MOST (Media Oriented Systems Transport) automotive infotainment networking
MOST is a fibre-optic and electrical multimedia network used inside cars to carry audio, video, and control data between infotainment components. The kernel stack talks to Microchip/SMSC Intelligent Network Interface Controllers such as the OS81118, OS81119, and OS81210, typically over USB, exposing character, sound, and networking interfaces.
recommendation
It should stay in the kernel but with a note about its narrow scope. The underlying Microchip MOST controllers (OS81118 and OS81210) are still listed as in production for automotive use in 2025, the code still receives upstream maintenance, and there is no removal effort in flight. Deployments are limited to legacy and niche automotive/industrial infotainment networks rather than general-purpose Linux systems, so flagging the niche sets expectations without dropping working hardware support.
repository signals
sources
- lore.kernel.org
Recent upstream work still touches the driver in 2026; activity is maintenance/hardening rather than removal.
- microchip.com
The OS81118 MOST150 INIC referenced by the driver is listed by Microchip as 'In Production' and recommended for automotive design.
- microchip.com
The OS81210 INIC referenced by the driver is listed by Microchip as 'In Production' for automotive/industrial applications.
- en.wikipedia.org
MOST is an automotive multimedia network used in vehicles, indicating a specialized niche deployment profile rather than broad general-purpose use.

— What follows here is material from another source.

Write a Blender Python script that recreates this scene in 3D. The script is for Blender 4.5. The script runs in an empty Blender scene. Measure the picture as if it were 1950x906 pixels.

codex reasoning notes (technical)
Local tree inspection via shell showed `drivers/most` is a real MOST USB/core/cdev/sound driver stack and names SMSC/Microchip USB IDs OS81118/OS81119/OS81210. Lore evidence came from `lore_file_timeline` on `drivers/most/most_usb.c`, which returned a 2026 LKML patch URL and showed continuing upstream maintenance; I found no removal signal in the evidence gathered. Deployment evidence came from web search results for Microchip product pages, which show OS81118 and OS81210 still in production in 2025/2026. MOST is still relevant for legacy and niche automotive/industrial infotainment networks, but new deployments appear limited, so this looks better classified as keep-with-annotation than deprecate/remove.